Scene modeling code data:
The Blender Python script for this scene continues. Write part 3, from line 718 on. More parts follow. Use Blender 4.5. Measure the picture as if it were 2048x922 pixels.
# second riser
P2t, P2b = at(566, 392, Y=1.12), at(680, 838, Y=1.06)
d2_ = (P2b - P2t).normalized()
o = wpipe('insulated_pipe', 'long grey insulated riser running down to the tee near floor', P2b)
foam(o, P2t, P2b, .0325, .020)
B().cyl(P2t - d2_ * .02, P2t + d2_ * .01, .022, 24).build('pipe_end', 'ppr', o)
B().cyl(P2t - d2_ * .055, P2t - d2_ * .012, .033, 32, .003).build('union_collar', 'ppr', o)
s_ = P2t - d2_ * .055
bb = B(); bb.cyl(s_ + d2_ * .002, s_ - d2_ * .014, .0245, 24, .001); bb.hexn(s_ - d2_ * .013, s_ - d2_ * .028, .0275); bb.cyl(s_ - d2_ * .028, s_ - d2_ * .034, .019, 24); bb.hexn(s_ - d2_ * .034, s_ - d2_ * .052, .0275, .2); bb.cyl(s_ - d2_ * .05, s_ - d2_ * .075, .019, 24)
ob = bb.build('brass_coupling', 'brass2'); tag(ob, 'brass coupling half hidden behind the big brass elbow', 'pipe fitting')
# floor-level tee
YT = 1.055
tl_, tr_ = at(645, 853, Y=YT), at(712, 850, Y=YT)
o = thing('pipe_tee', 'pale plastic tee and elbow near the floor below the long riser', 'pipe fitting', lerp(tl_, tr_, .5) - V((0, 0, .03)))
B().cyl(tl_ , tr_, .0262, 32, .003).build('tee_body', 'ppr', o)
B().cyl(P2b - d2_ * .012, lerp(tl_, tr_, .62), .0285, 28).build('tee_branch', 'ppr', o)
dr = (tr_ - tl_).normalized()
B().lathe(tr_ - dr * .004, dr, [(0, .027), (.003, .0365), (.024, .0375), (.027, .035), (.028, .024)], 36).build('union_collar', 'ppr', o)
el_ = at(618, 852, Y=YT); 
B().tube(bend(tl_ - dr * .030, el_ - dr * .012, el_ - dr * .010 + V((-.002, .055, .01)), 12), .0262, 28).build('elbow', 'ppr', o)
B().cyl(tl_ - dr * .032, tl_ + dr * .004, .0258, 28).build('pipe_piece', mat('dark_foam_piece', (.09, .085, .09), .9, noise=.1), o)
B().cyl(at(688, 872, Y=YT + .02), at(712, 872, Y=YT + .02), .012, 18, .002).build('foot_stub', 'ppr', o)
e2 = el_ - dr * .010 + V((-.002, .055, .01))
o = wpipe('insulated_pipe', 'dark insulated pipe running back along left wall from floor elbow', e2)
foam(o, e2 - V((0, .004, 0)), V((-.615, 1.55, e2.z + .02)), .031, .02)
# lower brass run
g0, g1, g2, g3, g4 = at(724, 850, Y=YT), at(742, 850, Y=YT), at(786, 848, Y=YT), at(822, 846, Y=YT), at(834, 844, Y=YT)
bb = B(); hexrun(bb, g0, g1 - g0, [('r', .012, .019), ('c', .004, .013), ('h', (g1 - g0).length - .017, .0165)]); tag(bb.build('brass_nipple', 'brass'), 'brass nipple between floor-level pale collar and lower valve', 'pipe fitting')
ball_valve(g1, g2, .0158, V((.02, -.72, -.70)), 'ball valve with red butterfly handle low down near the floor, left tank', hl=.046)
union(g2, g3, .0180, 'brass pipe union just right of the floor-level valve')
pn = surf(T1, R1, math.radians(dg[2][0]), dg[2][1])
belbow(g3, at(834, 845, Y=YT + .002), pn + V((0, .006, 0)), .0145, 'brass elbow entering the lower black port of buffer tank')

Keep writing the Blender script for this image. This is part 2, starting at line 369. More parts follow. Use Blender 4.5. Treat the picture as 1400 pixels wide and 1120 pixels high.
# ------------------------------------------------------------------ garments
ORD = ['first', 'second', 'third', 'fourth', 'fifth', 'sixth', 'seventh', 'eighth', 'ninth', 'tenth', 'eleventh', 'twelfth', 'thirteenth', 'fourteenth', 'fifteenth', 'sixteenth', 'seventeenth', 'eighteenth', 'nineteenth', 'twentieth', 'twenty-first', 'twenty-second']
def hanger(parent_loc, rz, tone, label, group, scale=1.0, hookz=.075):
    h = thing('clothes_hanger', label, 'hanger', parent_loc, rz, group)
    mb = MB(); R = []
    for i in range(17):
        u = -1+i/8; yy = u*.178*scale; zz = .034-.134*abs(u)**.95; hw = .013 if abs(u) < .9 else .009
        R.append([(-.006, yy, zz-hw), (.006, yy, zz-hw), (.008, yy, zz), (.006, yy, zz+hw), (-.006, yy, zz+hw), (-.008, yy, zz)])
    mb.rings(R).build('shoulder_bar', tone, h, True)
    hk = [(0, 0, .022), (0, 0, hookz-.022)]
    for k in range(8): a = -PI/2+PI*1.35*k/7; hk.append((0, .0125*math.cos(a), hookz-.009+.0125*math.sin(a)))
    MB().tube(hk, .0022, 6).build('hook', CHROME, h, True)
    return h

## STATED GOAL
Each of the records should be retyped exactly.

## SOLUTION TO THIS EXERCISE
The Blender Python script for this scene continues. Write part 3, from line 718 on. More parts follow. Use Blender 4.5. Measure the picture as if it were 2048x922 pixels.
# second riser
P2t, P2b = at(566, 392, Y=1.12), at(680, 838, Y=1.06)
d2_ = (P2b - P2t).normalized()
o = wpipe('insulated_pipe', 'long grey insulated riser running down to the tee near floor', P2b)
foam(o, P2t, P2b, .0325, .020)
B().cyl(P2t - d2_ * .02, P2t + d2_ * .01, .022, 24).build('pipe_end', 'ppr', o)
B().cyl(P2t - d2_ * .055, P2t - d2_ * .012, .033, 32, .003).build('union_collar', 'ppr', o)
s_ = P2t - d2_ * .055
bb = B(); bb.cyl(s_ + d2_ * .002, s_ - d2_ * .014, .0245, 24, .001); bb.hexn(s_ - d2_ * .013, s_ - d2_ * .028, .0275); bb.cyl(s_ - d2_ * .028, s_ - d2_ * .034, .019, 24); bb.hexn(s_ - d2_ * .034, s_ - d2_ * .052, .0275, .2); bb.cyl(s_ - d2_ * .05, s_ - d2_ * .075, .019, 24)
ob = bb.build('brass_coupling', 'brass2'); tag(ob, 'brass coupling half hidden behind the big brass elbow', 'pipe fitting')
# floor-level tee
YT = 1.055
tl_, tr_ = at(645, 853, Y=YT), at(712, 850, Y=YT)
o = thing('pipe_tee', 'pale plastic tee and elbow near the floor below the long riser', 'pipe fitting', lerp(tl_, tr_, .5) - V((0, 0, .03)))
B().cyl(tl_ , tr_, .0262, 32, .003).build('tee_body', 'ppr', o)
B().cyl(P2b - d2_ * .012, lerp(tl_, tr_, .62), .0285, 28).build('tee_branch', 'ppr', o)
dr = (tr_ - tl_).normalized()
B().lathe(tr_ - dr * .004, dr, [(0, .027), (.003, .0365), (.024, .0375), (.027, .035), (.028, .024)], 36).build('union_collar', 'ppr', o)
el_ = at(618, 852, Y=YT); 
B().tube(bend(tl_ - dr * .030, el_ - dr * .012, el_ - dr * .010 + V((-.002, .055, .01)), 12), .0262, 28).build('elbow', 'ppr', o)
B().cyl(tl_ - dr * .032, tl_ + dr * .004, .0258, 28).build('pipe_piece', mat('dark_foam_piece', (.09, .085, .09), .9, noise=.1), o)
B().cyl(at(688, 872, Y=YT + .02), at(712, 872, Y=YT + .02), .012, 18, .002).build('foot_stub', 'ppr', o)
e2 = el_ - dr * .010 + V((-.002, .055, .01))
o = wpipe('insulated_pipe', 'dark insulated pipe running back along left wall from floor elbow', e2)
foam(o, e2 - V((0, .004, 0)), V((-.615, 1.55, e2.z + .02)), .031, .02)
# lower brass run
g0, g1, g2, g3, g4 = at(724, 850, Y=YT), at(742, 850, Y=YT), at(786, 848, Y=YT), at(822, 846, Y=YT), at(834, 844, Y=YT)
bb = B(); hexrun(bb, g0, g1 - g0, [('r', .012, .019), ('c', .004, .013), ('h', (g1 - g0).length - .017, .0165)]); tag(bb.build('brass_nipple', 'brass'), 'brass nipple between floor-level pale collar and lower valve', 'pipe fitting')
ball_valve(g1, g2, .0158, V((.02, -.72, -.70)), 'ball valve with red butterfly handle low down near the floor, left tank', hl=.046)
union(g2, g3, .0180, 'brass pipe union just right of the floor-level valve')
pn = surf(T1, R1, math.radians(dg[2][0]), dg[2][1])
belbow(g3, at(834, 845, Y=YT + .002), pn + V((0, .006, 0)), .0145, 'brass elbow entering the lower black port of buffer tank')

Keep writing the Blender script for this image. This is part 2, starting at line 369. More parts follow. Use Blender 4.5. Treat the picture as 1400 pixels wide and 1120 pixels high.
# ------------------------------------------------------------------ garments
ORD = ['first', 'second', 'third', 'fourth', 'fifth', 'sixth', 'seventh', 'eighth', 'ninth', 'tenth', 'eleventh', 'twelfth', 'thirteenth', 'fourteenth', 'fifteenth', 'sixteenth', 'seventeenth', 'eighteenth', 'nineteenth', 'twentieth', 'twenty-first', 'twenty-second']
def hanger(parent_loc, rz, tone, label, group, scale=1.0, hookz=.075):
    h = thing('clothes_hanger', label, 'hanger', parent_loc, rz, group)
    mb = MB(); R = []
    for i in range(17):
        u = -1+i/8; yy = u*.178*scale; zz = .034-.134*abs(u)**.95; hw = .013 if abs(u) < .9 else .009
        R.append([(-.006, yy, zz-hw), (.006, yy, zz-hw), (.008, yy, zz), (.006, yy, zz+hw), (-.006, yy, zz+hw), (-.008, yy, zz)])
    mb.rings(R).build('shoulder_bar', tone, h, True)
    hk = [(0, 0, .022), (0, 0, hookz-.022)]
    for k in range(8): a = -PI/2+PI*1.35*k/7; hk.append((0, .0125*math.cos(a), hookz-.009+.0125*math.sin(a)))
    MB().tube(hk, .0022, 6).build('hook', CHROME, h, True)
    return h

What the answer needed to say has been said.